### EXERCISE TASK
Each line that holds the word "scene" counts once; report the total and nothing else.
** START OF DATA FOR PROCESSING **
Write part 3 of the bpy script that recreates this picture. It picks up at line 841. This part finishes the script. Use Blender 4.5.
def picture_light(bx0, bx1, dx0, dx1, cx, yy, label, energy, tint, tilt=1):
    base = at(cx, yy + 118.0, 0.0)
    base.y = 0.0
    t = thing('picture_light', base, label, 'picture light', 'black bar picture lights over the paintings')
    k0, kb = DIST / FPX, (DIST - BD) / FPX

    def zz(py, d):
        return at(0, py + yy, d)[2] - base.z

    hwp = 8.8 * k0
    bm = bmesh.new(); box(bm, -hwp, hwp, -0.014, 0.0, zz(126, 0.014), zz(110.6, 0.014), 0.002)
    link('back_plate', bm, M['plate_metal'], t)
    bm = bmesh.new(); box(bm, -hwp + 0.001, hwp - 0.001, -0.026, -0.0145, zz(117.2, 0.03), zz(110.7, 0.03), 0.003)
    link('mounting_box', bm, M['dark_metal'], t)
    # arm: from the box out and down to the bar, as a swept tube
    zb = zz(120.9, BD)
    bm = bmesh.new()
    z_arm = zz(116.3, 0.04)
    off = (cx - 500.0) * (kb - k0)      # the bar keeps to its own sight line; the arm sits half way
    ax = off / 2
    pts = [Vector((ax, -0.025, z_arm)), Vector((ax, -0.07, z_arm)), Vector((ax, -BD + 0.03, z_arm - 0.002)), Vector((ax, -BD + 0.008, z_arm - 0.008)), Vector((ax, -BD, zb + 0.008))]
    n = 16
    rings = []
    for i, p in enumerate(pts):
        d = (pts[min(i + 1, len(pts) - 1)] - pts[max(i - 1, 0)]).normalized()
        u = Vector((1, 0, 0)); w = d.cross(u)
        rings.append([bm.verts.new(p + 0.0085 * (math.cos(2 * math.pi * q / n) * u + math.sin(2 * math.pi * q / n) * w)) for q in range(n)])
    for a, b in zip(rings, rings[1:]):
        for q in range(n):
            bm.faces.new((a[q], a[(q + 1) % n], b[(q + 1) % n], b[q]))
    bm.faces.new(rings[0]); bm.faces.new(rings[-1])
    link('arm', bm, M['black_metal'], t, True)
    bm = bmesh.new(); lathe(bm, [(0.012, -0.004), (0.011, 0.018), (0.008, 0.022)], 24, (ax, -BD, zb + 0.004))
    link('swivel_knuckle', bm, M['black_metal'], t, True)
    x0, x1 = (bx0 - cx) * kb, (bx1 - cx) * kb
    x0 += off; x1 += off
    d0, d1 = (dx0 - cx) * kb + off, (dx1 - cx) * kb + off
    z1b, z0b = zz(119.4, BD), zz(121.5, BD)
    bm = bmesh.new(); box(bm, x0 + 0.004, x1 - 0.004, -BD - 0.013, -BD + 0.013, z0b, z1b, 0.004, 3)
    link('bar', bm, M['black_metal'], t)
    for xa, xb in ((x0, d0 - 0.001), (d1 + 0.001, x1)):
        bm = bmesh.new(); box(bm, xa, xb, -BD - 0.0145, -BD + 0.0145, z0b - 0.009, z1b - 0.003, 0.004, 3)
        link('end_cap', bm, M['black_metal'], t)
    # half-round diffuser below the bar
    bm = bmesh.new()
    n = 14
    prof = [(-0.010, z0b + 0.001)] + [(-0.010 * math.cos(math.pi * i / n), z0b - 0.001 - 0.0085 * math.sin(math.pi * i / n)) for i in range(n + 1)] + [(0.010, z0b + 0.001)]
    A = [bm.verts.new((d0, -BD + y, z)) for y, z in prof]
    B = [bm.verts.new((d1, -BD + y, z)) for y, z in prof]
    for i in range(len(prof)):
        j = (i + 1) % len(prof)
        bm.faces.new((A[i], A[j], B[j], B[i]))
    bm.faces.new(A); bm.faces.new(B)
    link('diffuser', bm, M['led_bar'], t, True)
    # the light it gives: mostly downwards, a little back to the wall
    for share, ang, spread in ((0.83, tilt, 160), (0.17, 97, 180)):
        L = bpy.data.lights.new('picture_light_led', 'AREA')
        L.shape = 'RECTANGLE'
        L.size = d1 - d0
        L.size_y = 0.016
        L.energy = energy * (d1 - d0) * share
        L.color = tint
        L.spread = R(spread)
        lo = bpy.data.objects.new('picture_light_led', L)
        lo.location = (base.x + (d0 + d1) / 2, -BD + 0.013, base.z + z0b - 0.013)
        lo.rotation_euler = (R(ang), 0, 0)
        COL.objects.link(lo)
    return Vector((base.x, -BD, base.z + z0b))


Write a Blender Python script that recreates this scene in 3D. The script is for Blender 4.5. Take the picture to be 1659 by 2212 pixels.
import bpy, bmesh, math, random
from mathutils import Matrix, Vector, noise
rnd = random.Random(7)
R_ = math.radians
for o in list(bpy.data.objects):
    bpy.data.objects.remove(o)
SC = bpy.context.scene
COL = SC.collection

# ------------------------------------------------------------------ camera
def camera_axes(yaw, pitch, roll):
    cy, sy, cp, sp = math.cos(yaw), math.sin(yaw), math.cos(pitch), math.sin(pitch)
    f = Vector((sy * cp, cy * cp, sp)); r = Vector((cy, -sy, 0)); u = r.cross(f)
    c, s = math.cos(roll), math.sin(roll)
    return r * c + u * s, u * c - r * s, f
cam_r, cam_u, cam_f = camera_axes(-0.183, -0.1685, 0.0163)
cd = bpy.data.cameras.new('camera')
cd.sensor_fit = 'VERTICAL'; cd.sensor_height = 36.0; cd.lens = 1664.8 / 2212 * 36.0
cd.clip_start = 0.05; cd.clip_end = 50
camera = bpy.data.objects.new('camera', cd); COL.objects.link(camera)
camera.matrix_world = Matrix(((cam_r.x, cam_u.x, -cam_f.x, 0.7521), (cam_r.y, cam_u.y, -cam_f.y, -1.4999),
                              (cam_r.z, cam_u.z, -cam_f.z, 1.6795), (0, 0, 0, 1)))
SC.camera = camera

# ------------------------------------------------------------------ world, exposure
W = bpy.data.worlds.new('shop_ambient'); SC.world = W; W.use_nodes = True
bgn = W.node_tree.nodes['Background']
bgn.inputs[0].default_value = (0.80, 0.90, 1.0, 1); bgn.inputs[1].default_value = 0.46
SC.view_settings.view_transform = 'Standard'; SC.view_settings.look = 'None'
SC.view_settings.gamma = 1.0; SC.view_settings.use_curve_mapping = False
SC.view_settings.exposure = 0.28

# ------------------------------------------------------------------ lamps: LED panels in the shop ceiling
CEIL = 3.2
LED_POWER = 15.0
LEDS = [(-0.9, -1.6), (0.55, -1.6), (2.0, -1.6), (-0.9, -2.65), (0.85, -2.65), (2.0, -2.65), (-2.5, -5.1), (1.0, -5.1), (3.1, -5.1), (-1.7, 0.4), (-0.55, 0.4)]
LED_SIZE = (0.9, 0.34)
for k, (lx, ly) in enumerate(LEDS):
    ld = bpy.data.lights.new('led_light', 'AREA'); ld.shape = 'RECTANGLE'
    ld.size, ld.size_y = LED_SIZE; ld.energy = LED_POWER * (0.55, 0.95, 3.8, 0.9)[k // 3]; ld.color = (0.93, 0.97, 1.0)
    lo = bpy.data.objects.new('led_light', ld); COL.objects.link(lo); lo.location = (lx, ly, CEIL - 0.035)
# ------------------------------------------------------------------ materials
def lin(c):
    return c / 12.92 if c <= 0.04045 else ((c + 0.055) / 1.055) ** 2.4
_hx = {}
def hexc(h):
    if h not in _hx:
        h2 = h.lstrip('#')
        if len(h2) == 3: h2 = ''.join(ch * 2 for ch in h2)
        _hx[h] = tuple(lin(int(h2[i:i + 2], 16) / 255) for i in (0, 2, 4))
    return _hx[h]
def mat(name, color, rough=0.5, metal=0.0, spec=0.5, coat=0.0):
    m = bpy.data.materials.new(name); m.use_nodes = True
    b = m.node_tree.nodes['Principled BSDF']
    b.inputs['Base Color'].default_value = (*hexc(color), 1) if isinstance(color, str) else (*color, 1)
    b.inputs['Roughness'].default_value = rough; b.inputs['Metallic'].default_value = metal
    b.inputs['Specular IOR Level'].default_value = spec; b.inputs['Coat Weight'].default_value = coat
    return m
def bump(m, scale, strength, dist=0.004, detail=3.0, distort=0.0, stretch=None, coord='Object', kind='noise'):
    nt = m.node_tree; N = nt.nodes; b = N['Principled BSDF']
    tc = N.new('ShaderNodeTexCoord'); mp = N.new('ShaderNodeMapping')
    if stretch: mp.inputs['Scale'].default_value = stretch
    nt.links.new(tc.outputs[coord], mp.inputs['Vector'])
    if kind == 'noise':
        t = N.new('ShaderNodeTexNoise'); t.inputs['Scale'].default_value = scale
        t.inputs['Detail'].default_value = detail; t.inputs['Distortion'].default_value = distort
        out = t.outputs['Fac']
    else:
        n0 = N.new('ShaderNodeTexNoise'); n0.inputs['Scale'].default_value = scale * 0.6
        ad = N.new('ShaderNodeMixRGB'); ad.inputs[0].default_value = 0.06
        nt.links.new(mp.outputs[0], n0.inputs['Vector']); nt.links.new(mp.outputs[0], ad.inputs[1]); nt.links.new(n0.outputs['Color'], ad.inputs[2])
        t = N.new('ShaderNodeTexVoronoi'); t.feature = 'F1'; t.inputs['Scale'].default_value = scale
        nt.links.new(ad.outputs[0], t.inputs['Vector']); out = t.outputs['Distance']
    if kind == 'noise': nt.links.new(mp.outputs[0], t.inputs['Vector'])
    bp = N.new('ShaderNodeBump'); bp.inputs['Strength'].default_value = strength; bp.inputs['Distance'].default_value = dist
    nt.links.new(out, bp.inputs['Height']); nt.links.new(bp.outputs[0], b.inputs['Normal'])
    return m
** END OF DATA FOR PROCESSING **
### SOLUTION TO THIS EXERCISE
2